* _Material_
------------------------------
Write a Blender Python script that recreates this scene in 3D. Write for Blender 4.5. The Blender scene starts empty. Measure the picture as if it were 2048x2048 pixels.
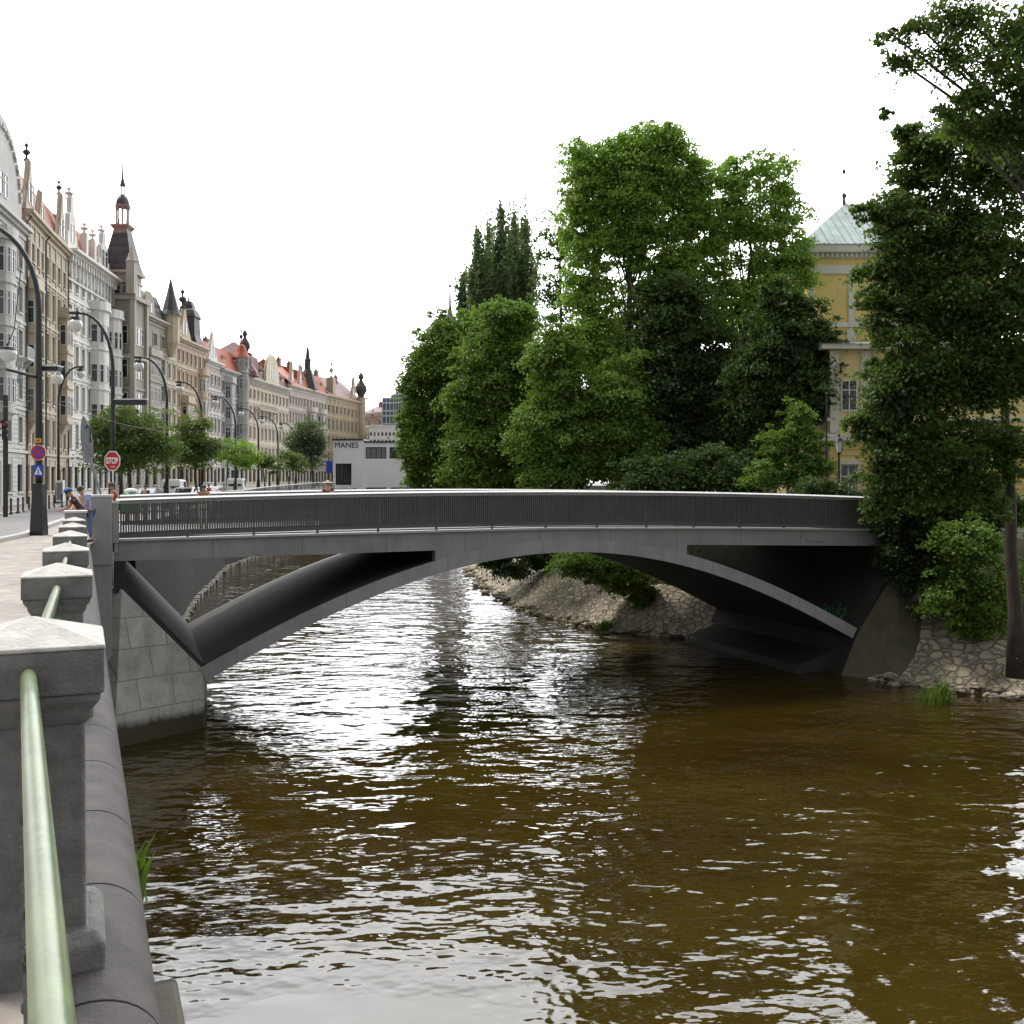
import bpy, math, random
import numpy as np
from mathutils import Vector, Matrix
R = math.radians
scn = bpy.context.scene
COL = scn.collection
F = 2000.0      # focal length in photo pixels (2048 wide)
HZ = 964.0      # horizon row in photo pixels
WZ = -8.6       # water level; eye level is z = 0

def P(px, py, Y): return Vector(((px - 1024) / F * Y, Y, (HZ - py) / F * Y))
def PX(px, Y): return (px - 1024) / F * Y
def lerp(a, b, t): return a + (b - a) * t
def interp(x, pts):
    if x <= pts[0][0]: return pts[0][1]
    for (x0, y0), (x1, y1) in zip(pts, pts[1:]):
        if x <= x1: return lerp(y0, y1, (x - x0) / (x1 - x0))
    return pts[-1][1]

# ------------------------------------------------------------------ mesh builder
XF = {}
class MB:
    def __init__(s): s.v = []; s.f = []; s.m = []; s.mi = 0
    def add(s, vs, fs):
        o = len(s.v); s.v += [tuple(p) for p in vs]
        s.f += [tuple(i + o for i in f) for f in fs]; s.m += [s.mi] * len(fs)
    def quad(s, a, b, c, d): s.add([a, b, c, d], [(0, 1, 2, 3)])
    def box(s, x0, x1, y0, y1, z0, z1):
        s.add([(x0,y0,z0),(x1,y0,z0),(x1,y1,z0),(x0,y1,z0),(x0,y0,z1),(x1,y0,z1),(x1,y1,z1),(x0,y1,z1)],
              [(3,2,1,0),(4,5,6,7),(0,1,5,4),(1,2,6,5),(2,3,7,6),(3,0,4,7)])
    def obox(s, c, a, b, h):
        c, a, b, h = Vector(c), Vector(a), Vector(b), Vector(h)
        s.add([c-a-b-h, c+a-b-h, c+a+b-h, c-a+b-h, c-a-b+h, c+a-b+h, c+a+b+h, c-a+b+h],
              [(3,2,1,0),(4,5,6,7),(0,1,5,4),(1,2,6,5),(2,3,7,6),(3,0,4,7)])
    def ext(s, pts, vec, caps=True):
        n = len(pts); v = Vector(vec); pts = [Vector(p) for p in pts]
        fs = [(i, (i+1) % n, n + (i+1) % n, n + i) for i in range(n)]
        if caps: fs += [tuple(range(n-1, -1, -1)), tuple(range(n, 2*n))]
        s.add(pts + [p + v for p in pts], fs)
    def loft(s, rings, closed=True, caps=True):
        n = len(rings[0]); vs = [p for r in rings for p in r]; fs = []
        for k in range(len(rings) - 1):
            for i in range(n if closed else n - 1):
                j = (i + 1) % n
                fs.append((k*n+i, k*n+j, (k+1)*n+j, (k+1)*n+i))
        if caps and closed:
            fs.append(tuple(range(n-1, -1, -1))); fs.append(tuple((len(rings)-1)*n+i for i in range(n)))
        s.add(vs, fs)
    def tube(s, pts, rad, n=8, caps=True):
        pts = [Vector(p) for p in pts]
        if not hasattr(rad, '__len__'): rad = [rad] * len(pts)
        rings = []; up = None
        for i, p in enumerate(pts):
            t = (pts[min(i+1, len(pts)-1)] - pts[max(i-1, 0)]).normalized()
            if up is None:
                up = Vector((0,0,1)) if abs(t.z) < .9 else Vector((1,0,0))
            a = t.cross(up)
            if a.length < 1e-4: up = Vector((0,1,.3)); a = t.cross(up)
            a.normalize(); b = a.cross(t).normalized(); up = b
            rings.append([p + (a*math.cos(2*math.pi*k/n) + b*math.sin(2*math.pi*k/n))*rad[i] for k in range(n)])
        s.loft(rings, True, caps)
    def lathe(s, c, prof, n=12, sx=1, sy=1, rot=0):
        c = Vector(c)
        s.loft([[c + Vector((r*math.cos(rot+2*math.pi*k/n)*sx, r*math.sin(rot+2*math.pi*k/n)*sy, z)) for k in range(n)] for r, z in prof])
    def ball(s, c, r, n=10, sz=1):
        s.lathe(c, [(max(.001, r*math.sin(math.pi*i/n)), -r*math.cos(math.pi*i/n)*sz) for i in range(n+1)], n+2)
    def build(s, name, mats, parent=None, smooth=False, bevel=0, org=None, world=True):
        if not isinstance(mats, (list, tuple)): mats = [mats]
        me = bpy.data.meshes.new(name)
        vs = np.array(s.v, dtype=np.float64)
        if parent is not None and world:
            M = np.array(XF[parent.name].inverted())
            vs = vs @ M[:3,:3].T + M[:3,3]
        if org is not None: vs = vs - np.array(org)
        me.from_pydata(vs.tolist(), [], s.f)
        for m in mats: me.materials.append(m)
        me.polygons.foreach_set('material_index', s.m)
        if smooth: me.polygons.foreach_set('use_smooth', [True]*len(s.f))
        me.update()
        o = bpy.data.objects.new(name, me); COL.objects.link(o)
        if parent is not None:
            o.parent = parent; XF[o.name] = XF[parent.name]
        else:
            if org is not None: o.location = org
            XF[o.name] = Matrix.Translation(Vector(org) if org is not None else Vector())
        if bevel:
            b = o.modifiers.new('Bevel', 'BEVEL'); b.width = bevel; b.segments = 2; b.limit_method = 'ANGLE'; b.angle_limit = R(35)
        if smooth == 'auto':
            pass
        return o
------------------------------
* _Description of the task_
Copy the material above exactly and drop the pictures.

* _The completed task_
Write a Blender Python script that recreates this scene in 3D. Write for Blender 4.5. The Blender scene starts empty. Measure the picture as if it were 2048x2048 pixels.
import bpy, math, random
import numpy as np
from mathutils import Vector, Matrix
R = math.radians
scn = bpy.context.scene
COL = scn.collection
F = 2000.0      # focal length in photo pixels (2048 wide)
HZ = 964.0      # horizon row in photo pixels
WZ = -8.6       # water level; eye level is z = 0

def P(px, py, Y): return Vector(((px - 1024) / F * Y, Y, (HZ - py) / F * Y))
def PX(px, Y): return (px - 1024) / F * Y
def lerp(a, b, t): return a + (b - a) * t
def interp(x, pts):
    if x <= pts[0][0]: return pts[0][1]
    for (x0, y0), (x1, y1) in zip(pts, pts[1:]):
        if x <= x1: return lerp(y0, y1, (x - x0) / (x1 - x0))
    return pts[-1][1]

# ------------------------------------------------------------------ mesh builder
XF = {}
class MB:
    def __init__(s): s.v = []; s.f = []; s.m = []; s.mi = 0
    def add(s, vs, fs):
        o = len(s.v); s.v += [tuple(p) for p in vs]
        s.f += [tuple(i + o for i in f) for f in fs]; s.m += [s.mi] * len(fs)
    def quad(s, a, b, c, d): s.add([a, b, c, d], [(0, 1, 2, 3)])
    def box(s, x0, x1, y0, y1, z0, z1):
        s.add([(x0,y0,z0),(x1,y0,z0),(x1,y1,z0),(x0,y1,z0),(x0,y0,z1),(x1,y0,z1),(x1,y1,z1),(x0,y1,z1)],
              [(3,2,1,0),(4,5,6,7),(0,1,5,4),(1,2,6,5),(2,3,7,6),(3,0,4,7)])
    def obox(s, c, a, b, h):
        c, a, b, h = Vector(c), Vector(a), Vector(b), Vector(h)
        s.add([c-a-b-h, c+a-b-h, c+a+b-h, c-a+b-h, c-a-b+h, c+a-b+h, c+a+b+h, c-a+b+h],
              [(3,2,1,0),(4,5,6,7),(0,1,5,4),(1,2,6,5),(2,3,7,6),(3,0,4,7)])
    def ext(s, pts, vec, caps=True):
        n = len(pts); v = Vector(vec); pts = [Vector(p) for p in pts]
        fs = [(i, (i+1) % n, n + (i+1) % n, n + i) for i in range(n)]
        if caps: fs += [tuple(range(n-1, -1, -1)), tuple(range(n, 2*n))]
        s.add(pts + [p + v for p in pts], fs)
    def loft(s, rings, closed=True, caps=True):
        n = len(rings[0]); vs = [p for r in rings for p in r]; fs = []
        for k in range(len(rings) - 1):
            for i in range(n if closed else n - 1):
                j = (i + 1) % n
                fs.append((k*n+i, k*n+j, (k+1)*n+j, (k+1)*n+i))
        if caps and closed:
            fs.append(tuple(range(n-1, -1, -1))); fs.append(tuple((len(rings)-1)*n+i for i in range(n)))
        s.add(vs, fs)
    def tube(s, pts, rad, n=8, caps=True):
        pts = [Vector(p) for p in pts]
        if not hasattr(rad, '__len__'): rad = [rad] * len(pts)
        rings = []; up = None
        for i, p in enumerate(pts):
            t = (pts[min(i+1, len(pts)-1)] - pts[max(i-1, 0)]).normalized()
            if up is None:
                up = Vector((0,0,1)) if abs(t.z) < .9 else Vector((1,0,0))
            a = t.cross(up)
            if a.length < 1e-4: up = Vector((0,1,.3)); a = t.cross(up)
            a.normalize(); b = a.cross(t).normalized(); up = b
            rings.append([p + (a*math.cos(2*math.pi*k/n) + b*math.sin(2*math.pi*k/n))*rad[i] for k in range(n)])
        s.loft(rings, True, caps)
    def lathe(s, c, prof, n=12, sx=1, sy=1, rot=0):
        c = Vector(c)
        s.loft([[c + Vector((r*math.cos(rot+2*math.pi*k/n)*sx, r*math.sin(rot+2*math.pi*k/n)*sy, z)) for k in range(n)] for r, z in prof])
    def ball(s, c, r, n=10, sz=1):
        s.lathe(c, [(max(.001, r*math.sin(math.pi*i/n)), -r*math.cos(math.pi*i/n)*sz) for i in range(n+1)], n+2)
    def build(s, name, mats, parent=None, smooth=False, bevel=0, org=None, world=True):
        if not isinstance(mats, (list, tuple)): mats = [mats]
        me = bpy.data.meshes.new(name)
        vs = np.array(s.v, dtype=np.float64)
        if parent is not None and world:
            M = np.array(XF[parent.name].inverted())
            vs = vs @ M[:3,:3].T + M[:3,3]
        if org is not None: vs = vs - np.array(org)
        me.from_pydata(vs.tolist(), [], s.f)
        for m in mats: me.materials.append(m)
        me.polygons.foreach_set('material_index', s.m)
        if smooth: me.polygons.foreach_set('use_smooth', [True]*len(s.f))
        me.update()
        o = bpy.data.objects.new(name, me); COL.objects.link(o)
        if parent is not None:
            o.parent = parent; XF[o.name] = XF[parent.name]
        else:
            if org is not None: o.location = org
            XF[o.name] = Matrix.Translation(Vector(org) if org is not None else Vector())
        if bevel:
            b = o.modifiers.new('Bevel', 'BEVEL'); b.width = bevel; b.segments = 2; b.limit_method = 'ANGLE'; b.angle_limit = R(35)
        if smooth == 'auto':
            pass
        return o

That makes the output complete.